- What the exercise asks: Repeat all of the material below exactly as written, images excluded.

- Given material:
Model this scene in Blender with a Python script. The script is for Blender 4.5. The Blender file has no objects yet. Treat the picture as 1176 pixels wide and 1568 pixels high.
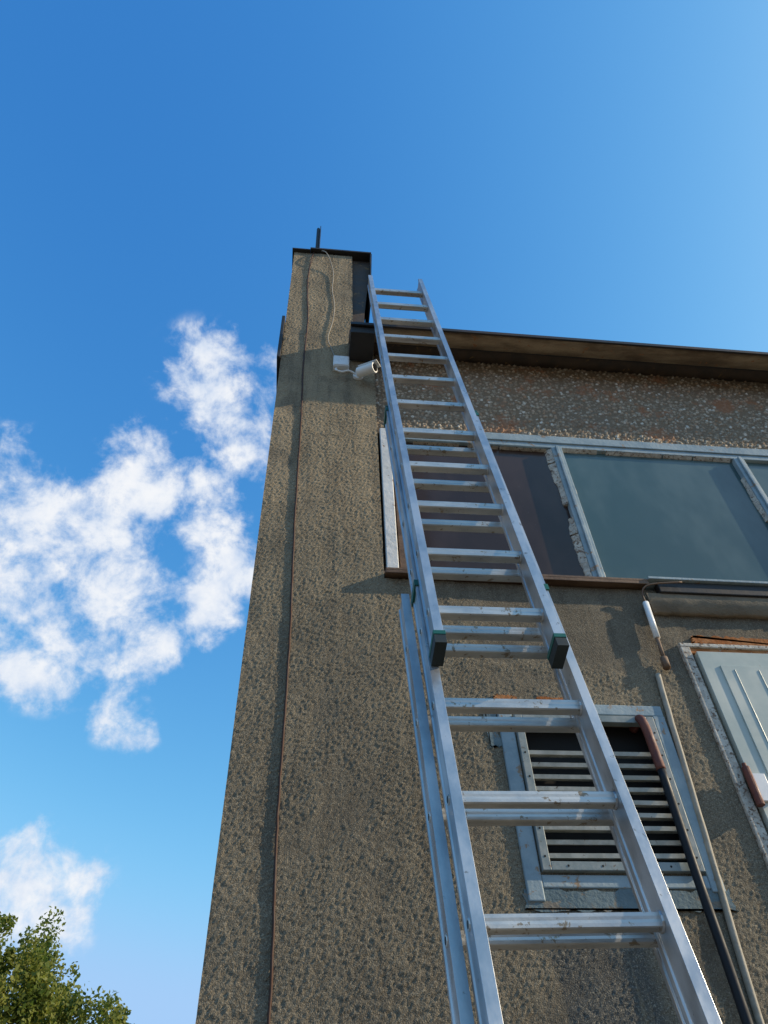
import bpy, math, random
import numpy as np
from mathutils import Matrix, Vector
random.seed(5)
sc=bpy.context.scene
D=2.35; CH=1.6
# ---------------------------------------------------------------- camera
R=Vector((.9945,-.0990,-.0343));U=Vector((-.0515,-.7464,.6636));F=Vector((.0913,.6583,.7473))
cd=bpy.data.cameras.new("camera");co=bpy.data.objects.new("camera",cd);sc.collection.objects.link(co)
co.matrix_world=Matrix(((R.x,U.x,-F.x,0),(R.y,U.y,-F.y,-D),(R.z,U.z,-F.z,CH),(0,0,0,1)))
cd.sensor_fit='VERTICAL';cd.sensor_height=24;cd.lens=18.03;cd.clip_start=.05;cd.clip_end=4000
sc.camera=co
sc.view_settings.view_transform='Standard'
SUN=Vector((1,-.21,.5)).normalized()
EL=math.asin(SUN.z);AZ=math.atan2(SUN.x,SUN.y)
# ---------------------------------------------------------------- node helpers
class G:
    def __init__(s,nt): s.nt=nt
    def n(s,t,**k):
        nd=s.nt.nodes.new(t)
        for a,b in k.items(): setattr(nd,a,b)
        return nd
    def l(s,a,b): s.nt.links.new(a,b)
    def inp(s,sock,v):
        if hasattr(v,'is_output'): s.l(v,sock)
        elif v is not None: sock.default_value=v
    def m(s,op,a,b=None,c=None,clamp=False):
        nd=s.n('ShaderNodeMath',operation=op,use_clamp=clamp)
        s.inp(nd.inputs[0],a)
        if b is not None: s.inp(nd.inputs[1],b)
        if c is not None: s.inp(nd.inputs[2],c)
        return nd.outputs[0]
    def mix(s,f,a,b,bt='MIX'):
        nd=s.n('ShaderNodeMix',data_type='RGBA',blend_type=bt)
        s.inp(nd.inputs[0],f)
        for i,v in ((6,a),(7,b)):
            if isinstance(v,tuple): v=(*v[:3],1)
            s.inp(nd.inputs[i],v)
        return nd.outputs[2]
    def noise(s,vec,scale,detail=4,rough=.55,dist=0):
        nd=s.n('ShaderNodeTexNoise');s.l(vec,nd.inputs['Vector'])
        nd.inputs['Scale'].default_value=scale;nd.inputs['Detail'].default_value=detail
        nd.inputs['Roughness'].default_value=rough;nd.inputs['Distortion'].default_value=dist
        return nd.outputs['Fac']
    def rng(s,v,a,b,c=0.,d=1.,smooth=True):
        nd=s.n('ShaderNodeMapRange',interpolation_type='SMOOTHSTEP' if smooth else 'LINEAR')
        s.inp(nd.inputs[0],v)
        for i,x in enumerate((a,b,c,d)): nd.inputs[i+1].default_value=x
        return nd.outputs[0]
    def scalev(s,vec,sx,sy,sz):
        nd=s.n('ShaderNodeMapping');s.l(vec,nd.inputs[0]);nd.inputs['Scale'].default_value=(sx,sy,sz);return nd.outputs[0]
    def bump(s,b,h,strength,dist):
        bp=s.n('ShaderNodeBump');bp.inputs['Strength'].default_value=strength;bp.inputs['Distance'].default_value=dist
        s.l(h,bp.inputs['Height']);s.l(bp.outputs[0],b.inputs['Normal'])
def newmat(name):
    m=bpy.data.materials.new(name);m.use_nodes=True
    g=G(m.node_tree);b=m.node_tree.nodes['Principled BSDF'];out=m.node_tree.nodes['Material Output']
    tc=g.n('ShaderNodeTexCoord').outputs['Object']
    return m,g,b,out,tc
def simple(name,c1,c2,scale=20,rough=.6,metal=0,bump=.0,bscale=150,spots=None,spotlo=.6,spec=.5,stretch=None):
    m,g,b,out,tc=newmat(name)
    v=tc if not stretch else g.scalev(tc,*stretch)
    n=g.noise(v,scale,5,.65)
    col=g.mix(g.rng(n,.35,.65),c1,c2)
    if spots:
        n2=g.noise(tc,scale*2.3,6,.7,.4)
        col=g.mix(g.rng(n2,spotlo,spotlo+.04),col,spots)
    g.l(col,b.inputs['Base Color'])
    g.inp(b.inputs['Roughness'],g.rng(n,.3,.7,max(0,rough-.1),min(1,rough+.1)))
    b.inputs['Metallic'].default_value=metal
    b.inputs['Specular IOR Level'].default_value=spec
    if bump: g.bump(b,g.noise(tc,bscale,4,.6),bump,.004)
    return m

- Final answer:
Model this scene in Blender with a Python script. The script is for Blender 4.5. The Blender file has no objects yet. Treat the picture as 1176 pixels wide and 1568 pixels high.
import bpy, math, random
import numpy as np
from mathutils import Matrix, Vector
random.seed(5)
sc=bpy.context.scene
D=2.35; CH=1.6
# ---------------------------------------------------------------- camera
R=Vector((.9945,-.0990,-.0343));U=Vector((-.0515,-.7464,.6636));F=Vector((.0913,.6583,.7473))
cd=bpy.data.cameras.new("camera");co=bpy.data.objects.new("camera",cd);sc.collection.objects.link(co)
co.matrix_world=Matrix(((R.x,U.x,-F.x,0),(R.y,U.y,-F.y,-D),(R.z,U.z,-F.z,CH),(0,0,0,1)))
cd.sensor_fit='VERTICAL';cd.sensor_height=24;cd.lens=18.03;cd.clip_start=.05;cd.clip_end=4000
sc.camera=co
sc.view_settings.view_transform='Standard'
SUN=Vector((1,-.21,.5)).normalized()
EL=math.asin(SUN.z);AZ=math.atan2(SUN.x,SUN.y)
# ---------------------------------------------------------------- node helpers
class G:
    def __init__(s,nt): s.nt=nt
    def n(s,t,**k):
        nd=s.nt.nodes.new(t)
        for a,b in k.items(): setattr(nd,a,b)
        return nd
    def l(s,a,b): s.nt.links.new(a,b)
    def inp(s,sock,v):
        if hasattr(v,'is_output'): s.l(v,sock)
        elif v is not None: sock.default_value=v
    def m(s,op,a,b=None,c=None,clamp=False):
        nd=s.n('ShaderNodeMath',operation=op,use_clamp=clamp)
        s.inp(nd.inputs[0],a)
        if b is not None: s.inp(nd.inputs[1],b)
        if c is not None: s.inp(nd.inputs[2],c)
        return nd.outputs[0]
    def mix(s,f,a,b,bt='MIX'):
        nd=s.n('ShaderNodeMix',data_type='RGBA',blend_type=bt)
        s.inp(nd.inputs[0],f)
        for i,v in ((6,a),(7,b)):
            if isinstance(v,tuple): v=(*v[:3],1)
            s.inp(nd.inputs[i],v)
        return nd.outputs[2]
    def noise(s,vec,scale,detail=4,rough=.55,dist=0):
        nd=s.n('ShaderNodeTexNoise');s.l(vec,nd.inputs['Vector'])
        nd.inputs['Scale'].default_value=scale;nd.inputs['Detail'].default_value=detail
        nd.inputs['Roughness'].default_value=rough;nd.inputs['Distortion'].default_value=dist
        return nd.outputs['Fac']
    def rng(s,v,a,b,c=0.,d=1.,smooth=True):
        nd=s.n('ShaderNodeMapRange',interpolation_type='SMOOTHSTEP' if smooth else 'LINEAR')
        s.inp(nd.inputs[0],v)
        for i,x in enumerate((a,b,c,d)): nd.inputs[i+1].default_value=x
        return nd.outputs[0]
    def scalev(s,vec,sx,sy,sz):
        nd=s.n('ShaderNodeMapping');s.l(vec,nd.inputs[0]);nd.inputs['Scale'].default_value=(sx,sy,sz);return nd.outputs[0]
    def bump(s,b,h,strength,dist):
        bp=s.n('ShaderNodeBump');bp.inputs['Strength'].default_value=strength;bp.inputs['Distance'].default_value=dist
        s.l(h,bp.inputs['Height']);s.l(bp.outputs[0],b.inputs['Normal'])
def newmat(name):
    m=bpy.data.materials.new(name);m.use_nodes=True
    g=G(m.node_tree);b=m.node_tree.nodes['Principled BSDF'];out=m.node_tree.nodes['Material Output']
    tc=g.n('ShaderNodeTexCoord').outputs['Object']
    return m,g,b,out,tc
def simple(name,c1,c2,scale=20,rough=.6,metal=0,bump=.0,bscale=150,spots=None,spotlo=.6,spec=.5,stretch=None):
    m,g,b,out,tc=newmat(name)
    v=tc if not stretch else g.scalev(tc,*stretch)
    n=g.noise(v,scale,5,.65)
    col=g.mix(g.rng(n,.35,.65),c1,c2)
    if spots:
        n2=g.noise(tc,scale*2.3,6,.7,.4)
        col=g.mix(g.rng(n2,spotlo,spotlo+.04),col,spots)
    g.l(col,b.inputs['Base Color'])
    g.inp(b.inputs['Roughness'],g.rng(n,.3,.7,max(0,rough-.1),min(1,rough+.1)))
    b.inputs['Metallic'].default_value=metal
    b.inputs['Specular IOR Level'].default_value=spec
    if bump: g.bump(b,g.noise(tc,bscale,4,.6),bump,.004)
    return m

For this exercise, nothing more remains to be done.